Littérature noire
4 Août 2017
1955. Jim Thompson a 49 ans et est au sommet de sa création littéraire. Entre 53 et 54, son
éditeur Lion, a publié neuf de ses romans, dont Les alcooliques, Nuit de fureur, Monsieur Zéro, Une jolie poupée... Cette même année 55, il est appelé par Kubrick pour le scénario de L'Ultime Razzia. Big Jim est en grande forme quand il sort La mort viendra, petite, condensé de toute la schizophrénie thompsonienne, exemple même du roman noir américain. Le personnage principal de Kid Collins est ainsi un lointain cousin du détectivre privé Dingo McKenna, d'Eliminatoires, et il a aussi une parenté avec le malheureux Toddy Kent, d'Une combine en or. Parce que Kid Collins est une victime de ce monde. Ancien boxeur, il a raccroché les gants le jour où il a tué un adversaire sur le ring. Poursuivi par la police, il a ensuite erré de services psychiatriques en maisons de soins. Avant de s'enfuir. Pour gagner le sud, il tente de se faire prendre en stop dans les diner des stations services, racontant toujours la même histoire. Et puis voilà, Fay, la trentaine fortement alcoolisée, qui l'embarque chez elle. Une folle, perdue. Bien plus que lui. Elle lui présente Oncle Bud. Qui expose un juteux projet de kidnapping d'enfant de riches. Kid Collins conserve un fond de morale, sait que cela est trop tordu, trop... mal ? Il pourraitt s'en tirer en rejoignant le sympathique docteur Goldman, seul ami qu'il ait vraiment croisé ces dernières années. Mais l'attraction de Fay est trop forte. Il marche dans le kidnapping." En chaque homme il y a quelque chose qui le pousse à continuer longtemps après qu'il a perdu toute raison de le faire."

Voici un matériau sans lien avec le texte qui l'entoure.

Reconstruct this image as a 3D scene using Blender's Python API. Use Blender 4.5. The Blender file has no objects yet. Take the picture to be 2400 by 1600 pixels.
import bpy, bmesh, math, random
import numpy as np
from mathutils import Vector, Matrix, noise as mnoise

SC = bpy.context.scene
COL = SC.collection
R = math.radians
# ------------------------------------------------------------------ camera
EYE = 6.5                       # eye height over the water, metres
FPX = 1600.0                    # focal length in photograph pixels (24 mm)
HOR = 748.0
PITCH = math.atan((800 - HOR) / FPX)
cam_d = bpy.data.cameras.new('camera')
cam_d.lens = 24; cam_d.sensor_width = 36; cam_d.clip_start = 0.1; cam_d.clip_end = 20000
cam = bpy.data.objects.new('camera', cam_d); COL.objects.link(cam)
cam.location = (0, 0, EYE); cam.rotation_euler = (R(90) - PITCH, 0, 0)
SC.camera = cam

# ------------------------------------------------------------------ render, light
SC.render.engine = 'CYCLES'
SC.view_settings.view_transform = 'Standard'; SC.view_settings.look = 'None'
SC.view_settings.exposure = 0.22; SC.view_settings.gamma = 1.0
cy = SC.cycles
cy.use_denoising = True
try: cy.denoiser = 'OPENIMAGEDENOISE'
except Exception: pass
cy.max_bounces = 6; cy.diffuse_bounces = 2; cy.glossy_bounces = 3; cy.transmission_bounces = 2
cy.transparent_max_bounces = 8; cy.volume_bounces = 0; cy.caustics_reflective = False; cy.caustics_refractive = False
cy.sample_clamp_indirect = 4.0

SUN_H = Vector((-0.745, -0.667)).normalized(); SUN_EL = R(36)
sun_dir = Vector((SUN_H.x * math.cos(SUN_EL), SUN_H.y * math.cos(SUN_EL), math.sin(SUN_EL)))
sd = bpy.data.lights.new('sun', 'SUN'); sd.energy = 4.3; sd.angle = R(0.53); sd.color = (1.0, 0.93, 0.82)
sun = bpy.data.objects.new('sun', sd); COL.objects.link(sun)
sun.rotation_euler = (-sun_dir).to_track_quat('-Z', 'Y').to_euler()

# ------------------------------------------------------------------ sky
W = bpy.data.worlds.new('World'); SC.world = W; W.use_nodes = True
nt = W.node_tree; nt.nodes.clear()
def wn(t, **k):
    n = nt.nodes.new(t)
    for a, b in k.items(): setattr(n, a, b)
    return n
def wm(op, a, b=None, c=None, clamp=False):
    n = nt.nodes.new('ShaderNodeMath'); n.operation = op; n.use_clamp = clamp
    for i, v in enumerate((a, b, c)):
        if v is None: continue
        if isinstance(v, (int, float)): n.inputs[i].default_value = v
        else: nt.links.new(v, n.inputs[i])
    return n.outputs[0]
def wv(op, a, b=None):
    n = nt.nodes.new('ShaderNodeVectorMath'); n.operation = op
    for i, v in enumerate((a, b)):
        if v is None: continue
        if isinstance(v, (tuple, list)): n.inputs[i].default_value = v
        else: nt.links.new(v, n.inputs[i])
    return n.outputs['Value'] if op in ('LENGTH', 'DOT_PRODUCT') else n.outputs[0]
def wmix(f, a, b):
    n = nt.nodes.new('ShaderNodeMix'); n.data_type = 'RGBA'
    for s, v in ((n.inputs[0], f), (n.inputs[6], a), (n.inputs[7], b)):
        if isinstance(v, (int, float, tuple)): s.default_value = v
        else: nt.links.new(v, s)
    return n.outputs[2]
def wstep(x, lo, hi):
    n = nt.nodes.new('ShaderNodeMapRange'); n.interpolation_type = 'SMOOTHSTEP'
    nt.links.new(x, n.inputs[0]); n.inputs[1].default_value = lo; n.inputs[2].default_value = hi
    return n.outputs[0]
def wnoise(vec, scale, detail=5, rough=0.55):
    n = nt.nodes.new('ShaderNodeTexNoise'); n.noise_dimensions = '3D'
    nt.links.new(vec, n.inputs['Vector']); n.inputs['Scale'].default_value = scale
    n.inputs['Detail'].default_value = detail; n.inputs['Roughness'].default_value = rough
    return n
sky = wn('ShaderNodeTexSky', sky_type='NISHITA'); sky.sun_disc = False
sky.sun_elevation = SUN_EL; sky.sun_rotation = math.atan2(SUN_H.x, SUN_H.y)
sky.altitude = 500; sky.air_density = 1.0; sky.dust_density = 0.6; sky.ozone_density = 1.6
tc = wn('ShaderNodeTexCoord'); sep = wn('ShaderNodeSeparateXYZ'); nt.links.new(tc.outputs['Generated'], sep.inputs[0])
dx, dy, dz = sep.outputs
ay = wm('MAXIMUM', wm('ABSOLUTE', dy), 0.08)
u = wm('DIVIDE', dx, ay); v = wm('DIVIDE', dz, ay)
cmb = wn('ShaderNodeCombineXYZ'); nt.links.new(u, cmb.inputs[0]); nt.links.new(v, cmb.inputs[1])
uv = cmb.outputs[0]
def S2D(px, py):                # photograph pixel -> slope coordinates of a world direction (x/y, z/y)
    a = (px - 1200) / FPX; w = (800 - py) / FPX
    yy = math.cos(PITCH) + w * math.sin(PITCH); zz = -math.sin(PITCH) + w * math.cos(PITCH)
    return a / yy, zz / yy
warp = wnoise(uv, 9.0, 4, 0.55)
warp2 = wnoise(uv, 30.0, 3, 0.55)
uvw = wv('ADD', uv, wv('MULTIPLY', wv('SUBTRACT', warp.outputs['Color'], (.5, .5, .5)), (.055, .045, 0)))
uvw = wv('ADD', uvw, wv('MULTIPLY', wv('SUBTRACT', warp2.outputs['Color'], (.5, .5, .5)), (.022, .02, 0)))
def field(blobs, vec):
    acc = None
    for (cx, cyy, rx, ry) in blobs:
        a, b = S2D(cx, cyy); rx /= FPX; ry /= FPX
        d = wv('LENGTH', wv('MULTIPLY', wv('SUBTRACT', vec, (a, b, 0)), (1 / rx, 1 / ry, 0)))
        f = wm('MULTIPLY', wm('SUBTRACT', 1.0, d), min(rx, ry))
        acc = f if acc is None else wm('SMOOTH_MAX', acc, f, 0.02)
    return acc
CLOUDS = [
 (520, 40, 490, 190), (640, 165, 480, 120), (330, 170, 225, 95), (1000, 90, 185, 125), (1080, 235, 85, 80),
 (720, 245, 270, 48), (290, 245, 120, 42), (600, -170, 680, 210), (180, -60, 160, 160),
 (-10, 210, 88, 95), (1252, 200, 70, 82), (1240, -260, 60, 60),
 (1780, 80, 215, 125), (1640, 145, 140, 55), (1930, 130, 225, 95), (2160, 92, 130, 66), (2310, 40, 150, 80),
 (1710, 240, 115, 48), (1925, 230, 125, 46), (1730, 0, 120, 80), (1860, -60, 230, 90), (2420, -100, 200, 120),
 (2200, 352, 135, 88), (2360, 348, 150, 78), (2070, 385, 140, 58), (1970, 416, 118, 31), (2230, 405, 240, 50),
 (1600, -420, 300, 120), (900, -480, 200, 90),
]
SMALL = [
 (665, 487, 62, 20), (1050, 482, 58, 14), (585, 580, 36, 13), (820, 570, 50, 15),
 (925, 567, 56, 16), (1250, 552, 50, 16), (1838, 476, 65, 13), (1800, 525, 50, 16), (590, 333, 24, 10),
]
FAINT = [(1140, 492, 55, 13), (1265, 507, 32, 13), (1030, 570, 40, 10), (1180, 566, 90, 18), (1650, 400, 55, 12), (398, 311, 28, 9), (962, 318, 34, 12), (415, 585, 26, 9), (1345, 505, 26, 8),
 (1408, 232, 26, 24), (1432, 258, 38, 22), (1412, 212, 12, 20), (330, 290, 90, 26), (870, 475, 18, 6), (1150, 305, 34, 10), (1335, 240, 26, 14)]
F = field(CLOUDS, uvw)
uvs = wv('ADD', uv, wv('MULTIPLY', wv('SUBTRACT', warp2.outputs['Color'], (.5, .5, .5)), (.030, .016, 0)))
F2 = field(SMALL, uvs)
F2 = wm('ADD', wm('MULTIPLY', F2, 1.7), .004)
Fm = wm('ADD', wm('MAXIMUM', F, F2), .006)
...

Femme fatale portée sur le malt, vieil escroc de troisième zone, banlieue sans charme et anti-héros ultime, l'univers de Jim Thompson est ici bien résumé. Kid Collins n'est pas un vrai schizo, il a juste du mal à maîtriser sa "brume rouge" quand il s'énerve. C'est un boxeur. Et pas une ordure. Il va soigner le gamin enlevé, il va le protéger, profiter même d'un ultime coup de chance à la fin. Un clin d'oeil du destin qui lui dit qu'il a grillé son dernier atout. Ecrit à la première personne, comme les meilleurs romans de Thompson, La mort viendra, petite, suinte la déveine, le destin tordu, la culpabilité mais aussi le déterminisme. L'issue de Kid Collins semble ainsi s'écrire dès les premières pages " j'ai senti - j'ai su - que je n'aurais jamais dû entrer ici. Je ne devrais jamais aller nulle part où les gens risquent de ne pas se comporter gentiment et poliment avec moi." Une adaptation cinéma en a été tirée, en 1990, avec Jason Patric, mais les critiques n'ont pas semblé emballées... Reste le roman. A redécouvrir.
La mort viendra, petite (trad. Luc Chomarat), ed. Rivages, 214 pages, 8 euros.